Jobu said:
Anyone who thinks the players should even consider this is an idiot. Suppose a player comes off of a two-year $1m/season contract and is eligible for arbitration. Over those two years he has exploded with 50 goals per season. Under the NHL proposal, the team can take the player to arbitration without having to engage in negotiations, choose a three-year term, and the best the guy can do is $1.25m per.
Ridiculous.
It amazes me that people continue to side with the billionaire owners who have created this supposed mess and are too pathetic to create a system that isn't foolproof. Please.
In what business anywhere is there NOT inflation? Do you expect to have your salary reduced x% every year? No. It goes up. Arbitration reflects the marketplace. If the marketplace is re-set, as the players have proposed, and teams can take players to arbitration, who can argue with the results? Arbitrators are by definition independent and they are basing their value assessments on the marketplace and relevant comparables. That is the players' true value, not some artificial 125% ceiling.
while I do kind of understand where you are coming from with this, I really feel that your post spells out quite dramatically what is wrong with the league.
A team takes chances on players, of which very few develop to play in the NHL. Of the ones that do, the majority are average players that don't hang around for very long. Few yet make an impact that lasts years. Of these few, one or two will be stars for most of their carreers. The team puts a great deal of time and effort into all of these players, but the ones considered the stars, the most.
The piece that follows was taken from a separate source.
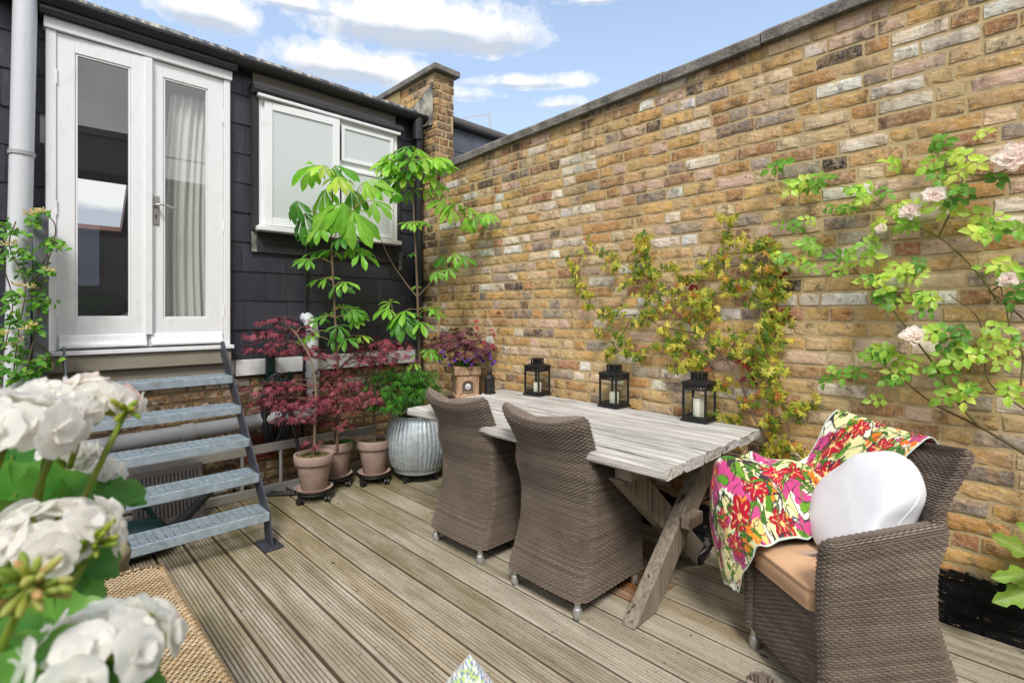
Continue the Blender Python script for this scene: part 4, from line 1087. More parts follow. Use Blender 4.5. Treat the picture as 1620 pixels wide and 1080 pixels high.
ctl = [ # rows along the throw (chair space), outer edge -> inner edge
 [bk(.31, .72), bk(.21, .70), bk(.12, .71), bk(.05, .70), bk(-.06, .71)],
 [bk(.31, .88), bk(.21, .87), bk(.13, .87), bk(.05, .87), bk(-.07, .87)],
 [bt(.315), bt(.22), bt(.13), bt(.04), bt(-.075)],
 [ft(.325, .91), ft(.23, .895), ft(.14, .885), ft(.05, .88), ft(-.065, .885)],
 [ft(.33, .80), ft(.26, .785), ft(.19, .775), ft(.11, .78), ft(-.01, .79)],
 [ft(.335, .71, .03), ft(.28, .70, .04), ft(.23, .68, .03), ft(.18, .67, .015), ft(.10, .68)],
 [(0.355, -0.02, 0.705), (0.28, -0.03, 0.715), (0.225, -0.03, 0.705), (0.19, -0.05, 0.63), (0.14, -0.08, 0.56)],
 [(0.4, 0.08, 0.685), (0.32, 0.07, 0.725), (0.24, 0.06, 0.72), (0.19, 0.05, 0.63), (0.115, 0.03, 0.495)],
 [(0.44, 0.17, 0.63), (0.35, 0.17, 0.73), (0.25, 0.15, 0.73), (0.19, 0.13, 0.62), (0.085, 0.12, 0.482)],
 [(0.43, 0.25, 0.56), (0.35, 0.27, 0.715), (0.25, 0.25, 0.73), (0.175, 0.22, 0.63), (0.06, 0.2, 0.48)],
 [(0.39, 0.31, 0.52), (0.33, 0.335, 0.65), (0.25, 0.345, 0.67), (0.165, 0.3, 0.57), (0.05, 0.268, 0.478)],
 [(0.365, 0.33, 0.46), (0.31, 0.355, 0.52), (0.24, 0.365, 0.54), (0.165, 0.335, 0.51), (0.075, 0.3, 0.462)],
 [(0.34, 0.335, 0.4), (0.29, 0.355, 0.43), (0.235, 0.362, 0.45), (0.175, 0.34, 0.43), (0.11, 0.312, 0.4)],
 [(0.31, 0.335, 0.33), (0.27, 0.348, 0.345), (0.23, 0.352, 0.355), (0.19, 0.338, 0.345), (0.145, 0.318, 0.33)],
 [(0.27, 0.33, 0.25), (0.25, 0.335, 0.25), (0.225, 0.337, 0.255), (0.2, 0.332, 0.255), (0.175, 0.32, 0.25)]]
NU, NV = 150, 300
ctl = [catmull(r, NU) for r in ctl]; colsP = [catmull([r[i] for r in ctl], NV) for i in range(NU + 1)]
tw = MB(); rows = []; Mc = parent_matrix(c3)
for j in range(NV + 1):
    r = []
    for i in range(NU + 1):
        p = V(colsP[i][j]); u, v = i / NU, j / NV
        f = .016 * math.sin(u * 15 + 3.4 * math.sin(v * 9) + 2) * (.35 + .65 * math.sin(math.pi * min(1, v * 1.3)) ** 2) * (.3 + .7 * (v > .3)) if v > .16 else .003 * math.sin(u * 12)
        f += .012 * noise.noise(V((u * 6, v * 11, 3))) * (1 if v > .35 else .35)
        f += .022 * math.sin(u * 11 + 4 * math.sin(v * 7) + 1.0) * max(0, min(1, (v - .36) * 6)) * max(0, min(1, (.95 - v) * 5))
        if .3 < v < .75: f += .026 * max(0, math.sin(v * 46 + u * 5)) * max(0, 1 - abs(u - .45) * 2.2)
        if v > .3 or True: p = p + V((.35 * f, .5 * f, abs(f) if v > .12 else f * .3))
        r.append(Mc @ p)
    rows.append(r)
tw.grid(rows, lambda j, i: flower_print(i / NU * .62, j / NV * 1.5) if 2 < i < NU - 1 and j < NV - 2 else lin('#c9d6cd'))
o = tw.build('throw', M['cloth_print'], None, smooth=True); sd = o.modifiers.new('solid', 'SOLIDIFY'); sd.thickness = .004; sd.offset = -1
tag(o, 'colourful floral throw draped over one arm and the back of the wicker armchair', 'throw')

# ---- black lanterns with candles
def make_lantern(label, loc, rz):
    t = thing('lantern', label, 'lantern', (0, 0, 0), 0, 'black lanterns on the table')
    t.scale = (1, 1, 1.1); h = .066; b = MB(); b.box((-.080, -.080, 0), (.080, .080, .012)); b.box((-.072, -.072, .0122), (.072, .072, .02)); b.build('base', M['black_metal'], t, local=True, bevel=.002)
    for (x, y) in ((-h, -h), (h, -h), (h, h), (-h, h)):
        b = MB(); b.box((x - .0055, y - .0055, .0202), (x + .0055, y + .0055, .20)); b.build('post', M['black_metal'], t, local=True)
    b = MB()
    for z in (.021, .165, .19):
        for s in (-1, 1):
            b.box((-h + .0056, s * h - .004, z), (h - .0056, s * h + .004, z + .009)); b.box((s * h - .004, -h + .0056, z), (s * h + .004, h - .0056, z + .009))
    for i in range(6):
        q = -h + .018 + i * (2 * h - .036) / 5
        for s in (-1, 1):
            b.box((q - .0035, s * h - .0035, .174), (q + .0035, s * h + .0035, .19)); b.box((s * h - .0035, q - .0035, .174), (s * h + .0035, q + .0035, .19))
    b.build('gallery', M['black_metal'], t, local=True)
    b = MB(); n = 0
    rows = []
    for (r_, z) in ((.076, .2002), (.076, .206), (.042, .218)): rows.append([V((sx * r_, sy * r_, z)) for (sx, sy) in ((-1, -1), (1, -1), (1, 1), (-1, 1), (-1, -1))])
    b.grid(rows); b.f.append((10, 11, 12, 13)); b.f.append((3, 2, 1, 0)); b.build('roof', M['black_metal'], t, local=True)
    b = MB(); b.box((-.036, -.036, .2185), (.036, .036, .224)); b.box((-.038, -.038, .250), (.038, .038, .257))
    for i in range(4):
        q = -.032 + i * .064 / 3
        for s in (-1, 1):
            b.box((q - .005, s * .032 - .003, .224), (q + .005, s * .032 + .003, .25)); b.box((s * .032 - .003, q - .005, .224), (s * .032 + .003, q + .005, .25))
    b.build('chimney_cap', M['black_metal'], t, local=True)
    b = MB(); b.tube([(.033, .0, .24), (.047, .0, .247), (.05, .0, .235), (.044, 0, .224), (.034, 0, .226)], .0025, 6); b.build('ring_handle', M['black_metal'], t, local=True, smooth=True)
    for s in (-1, 1):
        g = MB(); g.box((-h + .006, s * h - .001, .031), (h - .006, s * h + .001, .164)); g.build('pane', M['glass_clear'], t, local=True)
        g = MB(); g.box((s * h - .001, -h + .006, .031), (s * h + .001, h - .006, .164)); g.build('pane', M['glass_clear'], t, local=True)
    t.location = loc; t.rotation_euler = (0, 0, rz); return t
def put(px, py, z): return tuple(at_z(px, py, z))
l1 = make_lantern('black lantern nearest the stone planter, holding a pale candle', put(850, 624, TZ + .002), R(4))
l2 = dup(l1, put(971.5, 642.5, TZ + .002), R(-3), 'black lantern standing between the other two on the table')
l3 = dup(l1, put(1106, 664.5, TZ + .002), R(2), 'black lantern beside the yellow climber at the table end')
for l, lab, hgt, dx in ((l1, 'pale candle inside the lantern nearest the stone planter', .075, .0), (l2, 'pale candle inside the middle lantern', .078, 0), (l3, 'taller pale candle inside the lantern by the yellow climber', .112, -.01)):
    c = MB(); T = Matrix.Translation(V(l.location) + V((dx, 0, .0205)))
    c.lathe([(.03, 0), (.0305, .004), (.0305, hgt - .004), (.028, hgt), (.02, hgt - .004), (.006, hgt - .006), (.0015, hgt - .006), (.0015, hgt + .004), (.0005, hgt + .004)], 24, T, (1, 1, 1))
    tag(c.build('candle', M['wax'], None, auto=40), lab, 'candle', 'candles in the lanterns')
sl_ = thing('small_lantern', 'small black closed lantern beside the stone planter on the table corner', 'lantern', put(775, 622, TZ + .002), R(10))
b = MB(); b.lathe([(.045, 0), (.048, .004), (.048, .012), (.04, .016), (.04, .115), (.046, .12), (.03, .14), (.018, .15), (.018, .165), (.022, .168), (.012, .18), (.003, .182)], 8); b.build('body', M['black_metal'], sl_, local=True)
b = MB()
for k in range(4):
    a = math.pi / 4 + k * math.pi / 2 + .39; b.box((-.012, .0375, .025), (.012, .0395, .105), Matrix.Rotation(a, 4, 'Z'))
b.build('pane', M['glass_clear'], sl_, local=True)

# ---- beige woven bench in the near corner
bn = thing('woven_bench', 'low beige woven bench with mitred corner below the white flowers', 'bench', (-.15, 1.6, 0))
BX0, BX1, BY0, BY1, BZ = -.75, .432, .55, 2.455, .40
BEI = [lin('#cdb48e'), lin('#c3a981'), lin('#d6bf9c'), lin('#b89d76')]
RC = .07
def xlim(y): return BX1 - .014 - (RC - math.sqrt(max(0, RC * RC - (y - (BY1 - .014 - RC)) ** 2)) if y > BY1 - .014 - RC else 0)
def woven_top():
    mb = MB(); p = .0105; nx = int((BX1 - BX0 - .04) / p); ny = int((BY1 - BY0 - .04) / .013)
    xs = BX0 + .02; ys = BY0 + .02
    # basket weave: broad pale strands along x over narrow dark stakes along y
    for j in range(ny):
        y = ys + j * .013; c = vary(random.choice(BEI), .1, .02)
        if y < .9: continue
        r = [[], [], [], []]
        lim = xlim(y + .006)
        for i in range(int((lim - xs) / p) + 1):
            x = xs + i * p; over = 1 if (i + j) % 2 else 0; z = BZ + (.003 if over else -.0035)
            for k, (dy, dz) in enumerate(((.0008, -.004), (.003, 0), (.009, 0), (.0118, -.004))): r[k].append((x, y + dy, z + dz))
        mb.grid(r, c)
    return mb
woven_top().build('woven_top', M['wicker_beige'], bn)
mb = MB(); random.seed(3)
for i in range(int((BX1 - BX0 - .04) / .0105)):
    x = BX0 + .02 + i * .0105
    ye = BY1 - .02 - (RC - math.sqrt(max(0, RC * RC - (x - (BX1 - .014 - RC)) ** 2)) if x > BX1 - .014 - RC else 0)
    mb.bar((x + .00525, .9, BZ - .004), (x + .00525, ye, BZ - .004), .0045, .004, c=lin('#6e573e'))
mb.build('stakes', M['wicker_beige'], bn)
mb = MB(); pts = []           # wrapped edge: strands wound round the rim
def rim(a, b, out):
    a, b = V(a), V(b); L = (b - a).length; d = (b - a) / L; n = max(1, int(L / .0085))
    for i in range(n):
        q = a + d * (i + .5) * L / n; c = vary(random.choice(BEI) if i % 3 else lin('#8a7152'), .12, .02)
        mb.tube([q + V(out) * -.012 - UP * .001, q + V(out) * -.008 + d * .002 + UP * .005, q + V(out) * -.004 + d * .004 + UP * .003, q + V(out) * .006 + d * .005 - UP * .01, q + V(out) * .006 + d * .006 - UP * .05], .0037, 5, c, caps=False)
rim((BX1 - .006, .9, BZ), (BX1 - .006, BY1 - RC, BZ), (1, 0, 0)); rim((BX0, BY1 - .006, BZ), (BX1 - RC, BY1 - .006, BZ), (0, 1, 0))
for k in range(9):
    a0, a1 = math.pi / 2 * k / 9, math.pi / 2 * (k + 1) / 9; q = lambda a: (BX1 - RC + (RC - .006) * math.cos(a), BY1 - RC + (RC - .006) * math.sin(a), BZ); am = (a0 + a1) / 2
    rim(q(a0), q(a1), (math.cos(am), math.sin(am), 0))
mb.build('rim', M['wicker_beige'], bn)
mb = MB(); rows = []
for z in (.04, BZ - .012):
    r = [V((x + (BX0 + BX1 - .004) / 2, y + (BY0 + BY1 - .004) / 2, z)) for (x, y) in rrect((BX1 - .004 - BX0) / 2, (BY1 - .004 - BY0) / 2, RC, 160)]; r.append(r[0]); rows.append(r)
mb.grid(rows, lin('#6a5038')); mb.f.append(tuple(161 + q for q in range(160))); mb.f.append(tuple(range(160))[::-1]); mb.build('body', M['wicker_beige'], bn)
for (x, y) in ((BX0 + .06, BY0 + .06), (BX1 - .06, BY0 + .06), (BX0 + .06, BY1 - .06), (BX1 - .06, BY1 - .06)):
    mb = MB(); mb.box((x - .03, y - .03, 0), (x + .03, y + .03, .039), c=(.1, .08, .06)); mb.build('foot', M['wicker_beige'], bn)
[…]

So, in your example, a player breaks out after a maybe one or two years in the show, and he should immediately be valued at what? a minimum of five times his initial salary, or he's being ripped off? Even concidering the short length of a players carreer, paying this kind of player top dollar is absurd. What happened to proving yourself for years? Showing year in and year out that you can produce under the most difficult of situations... nope. One good year is enough to demand that you are paid at the top percentile of the league.
I think that is crap, and it only serves to make athletes more individuals and less team players.... but if players want the big money on their productive seasons, then they must be willing to lose the money money when they dont' produce. Arbitration has to exist for both management and players, or really, for neither.
Now, I'm not saying there should be a cap on how big a raise a player should be able to demand, but anyone can see that the disparity in team wealth demands that there is some kind of system that will keep salaries in a reasonable percentage of revenue league wide.
The fact is players are not underpaid in any of the contracts the NHL has proposed, and for them to ignore how and why the problems exist, does them no service what so ever.
Saying no to fair negotiation, simply because you think you can squeeze a little more out is rather sad, but it certainly seems to be a position both sides are willing to take.